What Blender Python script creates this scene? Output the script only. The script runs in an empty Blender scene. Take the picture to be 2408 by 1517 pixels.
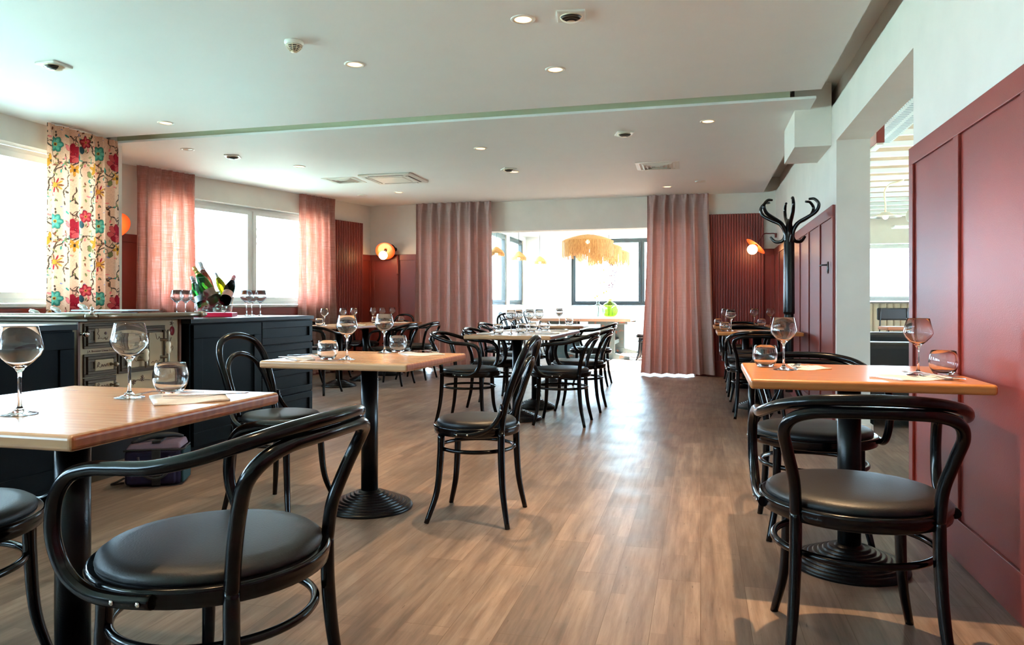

---

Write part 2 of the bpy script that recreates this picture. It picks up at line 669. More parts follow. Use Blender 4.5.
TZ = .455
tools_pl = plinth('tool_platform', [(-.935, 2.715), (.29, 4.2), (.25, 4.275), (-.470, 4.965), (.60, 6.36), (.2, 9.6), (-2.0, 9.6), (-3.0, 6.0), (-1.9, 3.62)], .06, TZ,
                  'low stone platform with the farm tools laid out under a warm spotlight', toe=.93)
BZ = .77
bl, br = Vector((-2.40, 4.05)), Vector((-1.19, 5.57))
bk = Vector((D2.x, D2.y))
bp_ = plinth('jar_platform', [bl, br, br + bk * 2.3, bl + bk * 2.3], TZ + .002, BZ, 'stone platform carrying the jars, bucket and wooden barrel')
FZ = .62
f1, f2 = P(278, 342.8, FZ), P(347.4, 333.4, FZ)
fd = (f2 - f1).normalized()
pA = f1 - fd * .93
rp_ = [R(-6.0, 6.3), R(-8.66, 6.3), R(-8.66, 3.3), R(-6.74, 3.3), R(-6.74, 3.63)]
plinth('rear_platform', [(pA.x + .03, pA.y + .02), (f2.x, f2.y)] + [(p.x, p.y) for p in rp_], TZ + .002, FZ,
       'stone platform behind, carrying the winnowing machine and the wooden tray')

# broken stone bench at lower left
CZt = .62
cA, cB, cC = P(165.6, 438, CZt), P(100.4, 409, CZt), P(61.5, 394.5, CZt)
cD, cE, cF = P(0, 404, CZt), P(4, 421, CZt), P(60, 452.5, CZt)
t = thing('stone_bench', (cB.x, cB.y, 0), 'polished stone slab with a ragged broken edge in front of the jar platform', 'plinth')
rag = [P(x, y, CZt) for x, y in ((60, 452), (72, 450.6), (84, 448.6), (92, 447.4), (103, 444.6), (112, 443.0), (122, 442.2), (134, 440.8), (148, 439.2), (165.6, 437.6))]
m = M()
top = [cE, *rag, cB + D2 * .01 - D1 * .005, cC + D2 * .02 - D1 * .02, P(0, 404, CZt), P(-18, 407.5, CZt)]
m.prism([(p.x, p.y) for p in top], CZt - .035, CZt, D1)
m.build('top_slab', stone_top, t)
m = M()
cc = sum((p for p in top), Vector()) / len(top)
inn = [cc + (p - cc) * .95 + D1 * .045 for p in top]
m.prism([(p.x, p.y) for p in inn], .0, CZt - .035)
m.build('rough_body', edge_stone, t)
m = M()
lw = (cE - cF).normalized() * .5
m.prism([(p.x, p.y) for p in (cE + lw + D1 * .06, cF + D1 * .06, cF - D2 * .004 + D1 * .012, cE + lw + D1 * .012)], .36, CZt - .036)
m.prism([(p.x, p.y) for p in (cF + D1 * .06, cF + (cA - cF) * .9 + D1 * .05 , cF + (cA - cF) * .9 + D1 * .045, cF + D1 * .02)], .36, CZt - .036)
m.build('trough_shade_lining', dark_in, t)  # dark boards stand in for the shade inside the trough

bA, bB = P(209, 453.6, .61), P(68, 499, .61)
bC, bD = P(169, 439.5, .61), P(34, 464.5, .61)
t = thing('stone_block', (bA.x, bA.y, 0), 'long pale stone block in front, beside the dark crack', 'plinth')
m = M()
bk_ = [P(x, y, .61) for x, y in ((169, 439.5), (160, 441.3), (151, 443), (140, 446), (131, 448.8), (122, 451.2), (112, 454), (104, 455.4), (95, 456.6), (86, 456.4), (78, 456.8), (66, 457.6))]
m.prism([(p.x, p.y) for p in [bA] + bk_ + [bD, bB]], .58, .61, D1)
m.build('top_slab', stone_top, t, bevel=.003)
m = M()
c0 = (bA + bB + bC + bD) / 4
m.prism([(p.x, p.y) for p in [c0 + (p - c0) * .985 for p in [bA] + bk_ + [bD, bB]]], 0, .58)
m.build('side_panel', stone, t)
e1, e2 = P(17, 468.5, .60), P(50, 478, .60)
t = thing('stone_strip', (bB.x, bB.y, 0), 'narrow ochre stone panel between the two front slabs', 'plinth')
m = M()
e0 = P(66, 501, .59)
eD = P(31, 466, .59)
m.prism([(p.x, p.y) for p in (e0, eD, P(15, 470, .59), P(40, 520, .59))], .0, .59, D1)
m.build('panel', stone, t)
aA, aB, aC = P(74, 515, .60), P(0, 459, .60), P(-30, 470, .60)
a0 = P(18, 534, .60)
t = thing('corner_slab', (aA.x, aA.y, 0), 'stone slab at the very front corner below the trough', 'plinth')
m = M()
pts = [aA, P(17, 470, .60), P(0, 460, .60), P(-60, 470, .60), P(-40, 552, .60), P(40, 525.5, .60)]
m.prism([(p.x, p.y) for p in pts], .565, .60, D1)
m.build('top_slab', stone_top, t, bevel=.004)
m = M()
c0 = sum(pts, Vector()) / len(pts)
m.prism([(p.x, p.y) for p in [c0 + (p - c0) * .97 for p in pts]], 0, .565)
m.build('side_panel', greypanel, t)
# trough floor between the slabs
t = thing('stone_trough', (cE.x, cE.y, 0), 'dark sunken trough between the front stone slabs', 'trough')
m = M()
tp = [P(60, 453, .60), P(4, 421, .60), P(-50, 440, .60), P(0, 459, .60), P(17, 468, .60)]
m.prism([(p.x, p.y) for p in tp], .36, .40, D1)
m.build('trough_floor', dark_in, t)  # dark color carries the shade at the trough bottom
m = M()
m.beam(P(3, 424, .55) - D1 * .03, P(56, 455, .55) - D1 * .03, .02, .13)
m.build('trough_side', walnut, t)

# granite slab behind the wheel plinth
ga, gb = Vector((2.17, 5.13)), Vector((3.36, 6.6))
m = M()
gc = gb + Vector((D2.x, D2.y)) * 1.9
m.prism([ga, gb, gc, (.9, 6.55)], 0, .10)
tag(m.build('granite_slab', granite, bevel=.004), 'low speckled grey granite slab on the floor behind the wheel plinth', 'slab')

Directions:
Take exactly the lines from the one containing "m.prism([(p.x, p.y) for p in tp], .36, .40, D1)" through the one containing "tag(m.build('granite_slab', granite, bevel=.004), 'low" in the data above, and output them with nothing added.

Solution to this exercise:
m.prism([(p.x, p.y) for p in tp], .36, .40, D1)
m.build('trough_floor', dark_in, t)  # dark color carries the shade at the trough bottom
m = M()
m.beam(P(3, 424, .55) - D1 * .03, P(56, 455, .55) - D1 * .03, .02, .13)
m.build('trough_side', walnut, t)

# granite slab behind the wheel plinth
ga, gb = Vector((2.17, 5.13)), Vector((3.36, 6.6))
m = M()
gc = gb + Vector((D2.x, D2.y)) * 1.9
m.prism([ga, gb, gc, (.9, 6.55)], 0, .10)
tag(m.build('granite_slab', granite, bevel=.004), 'low speckled grey granite slab on the floor behind the wheel plinth', 'slab')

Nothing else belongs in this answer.